===== DATASET EXCERPT =====

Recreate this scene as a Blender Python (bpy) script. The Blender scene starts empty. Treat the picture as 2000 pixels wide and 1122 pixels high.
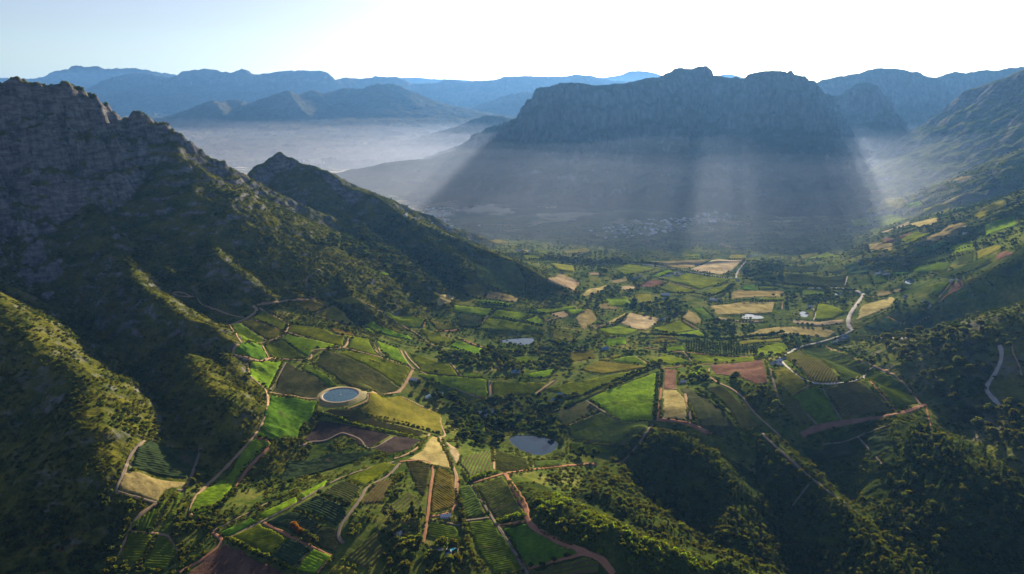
import bpy, math, random, time
import numpy as np
T0 = time.time()
random.seed(7); RNG = np.random.default_rng(7)
S = bpy.context.scene
C = S.collection
R = math.radians

# ------------------------------------------------------------ camera, sky, sun, exposure
PITCH = R(14.5); CAMZ = 700.0; FPX = 1376.0
cd = bpy.data.cameras.new('camera'); cam = bpy.data.objects.new('camera', cd); C.objects.link(cam)
cam.location = (0, 0, CAMZ); cam.rotation_euler = (R(90) - PITCH, 0, 0)
cd.sensor_width = 36; cd.lens = 36 * FPX / 2000; cd.clip_start = 1; cd.clip_end = 200000
S.camera = cam

SUN_AZ = R(15.8)      # to the right of the view direction (+Y)
SUN_EL = R(14.0)
sl = bpy.data.lights.new('sun', 'SUN'); sl.energy = 5.0; sl.angle = R(0.5); sl.color = (1.0, 0.83, 0.58)
so = bpy.data.objects.new('sun', sl); C.objects.link(so)
so.location = (0, 0, 3000)
so.rotation_euler = (R(90) - SUN_EL, 0, -SUN_AZ + math.pi)   # light travels toward the camera
W = bpy.data.worlds.new("World"); S.world = W; W.use_nodes = True
wn = W.node_tree.nodes; bg = wn['Background']
sky = wn.new('ShaderNodeTexSky'); sky.sky_type = 'NISHITA'; sky.sun_disc = False
sky.sun_elevation = SUN_EL; sky.sun_rotation = SUN_AZ; sky.altitude = 700
sky.air_density = 1.0; sky.dust_density = 1.2; sky.ozone_density = 2.2
hs_sky = wn.new('ShaderNodeHueSaturation'); hs_sky.inputs['Saturation'].default_value = 0.8; hs_sky.inputs['Hue'].default_value = 0.53
W.node_tree.links.new(sky.outputs[0], hs_sky.inputs['Color']); W.node_tree.links.new(hs_sky.outputs[0], bg.inputs[0]); bg.inputs[1].default_value = 0.043
S.view_settings.view_transform = 'Standard'; S.view_settings.look = 'None'
S.view_settings.exposure = 1.6; S.view_settings.gamma = 1.0
HAZE_DENSITY = 1.5e-5; HAZE_ANISO = 0.42; HAZE_COL = (0.16, 0.42, 1.0)
MIST_DENSITY = 7.5e-5; MIST_ANISO = 0.72; MIST_COL = (0.66, 0.74, 1.0)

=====

▶ _INSTRUCTION_
Find the word "scene" in the material, then list each line that holds it.

▶ _REPLY TO THE EXERCISE_
Recreate this scene as a Blender Python (bpy) script. The Blender scene starts empty. Treat the picture as 2000 pixels wide and 1122 pixels high.
S = bpy.context.scene